U.S. National Security Strategy Cites Venezuela as a Challenge

The Bush Administration’s 2006 Strategy document calls Venezuelan President Hugo Chávez a demagogue “seeking to destabilize the region” and focuses on security importance of free market reforms.

Caracas, Venezuela, March 17, 2006—Yesterday, the White House made public its 2006 National Security Strategy, the second document to be released by the US government which discusses Venezuela as a regional problem in the past month and a half.

“In Venezuela, a demagogue awash in oil money is undermining democracy and seeking to destabilize the region,” the report says, listing Venezuela as a challenge which “[demands] the world’s attention.” By contrast, it complements oil producing Saudi Arabia’s “preliminary steps to give its citizens more of a voice in their government.”

In another apparent reference to Venezuela, the report says, “The deceptive appeal of anti-free market populism must not be allowed to erode political freedoms and trap the Hemisphere’s poorest in cycles of poverty.”

In the past years of the Chávez administration, Venezuela and the United States have disagreed on the value of what the US calls free market policies. While Venezuela’s private sector has grown as a percentage of the Venezuelan economy since the election of Chávez, the government has implemented some protectionist measures including exchange controls and staunch opposition to the US backed Free Trade Area of the Americas agreement. Government officials have also been vocally opposed to “neoliberal economic policies.”

The NSS implies that these types of actions are a threat to the security of the United States. It lists “[igniting] a new era of global and economic growth through free markets and free trade” as one of eight tasks the US must accomplish to meet the challenges of the modern world and says protectionist economic policies stem from a “path of fear.” 

The report justifies its concerns about the dangers of protectionism by saying such impulses “put at risk the benefits of open markets and impede the expansion of free and fair trade and economic growth.” However, between1980 and 2000, years of economic liberalization, the region saw an almost 8 fold decrease in economic growth over the previous 20 years, according to a study of the Washington-based Center for Economic and Policy Research. 

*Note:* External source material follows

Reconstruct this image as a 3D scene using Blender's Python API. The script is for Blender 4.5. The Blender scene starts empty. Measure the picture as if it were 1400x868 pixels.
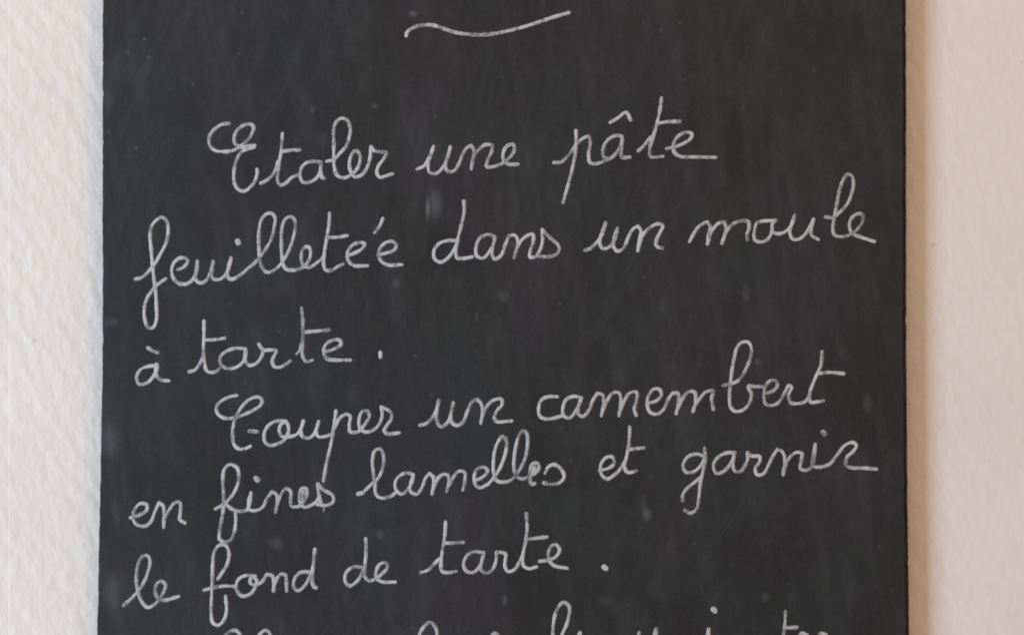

Another document mentioning Venezuela, the Quadrennial Defense Review, released early last month by the Department of Defense, said, “Slow economic growth, weak democratic institutions and continuing stark economic inequality have led to a resurgence of populist authoritarian political movements in some countries, such as Venezuela.” Press reports said the mention of Venezuela was notable, since the QDR rarely mentions countries by name.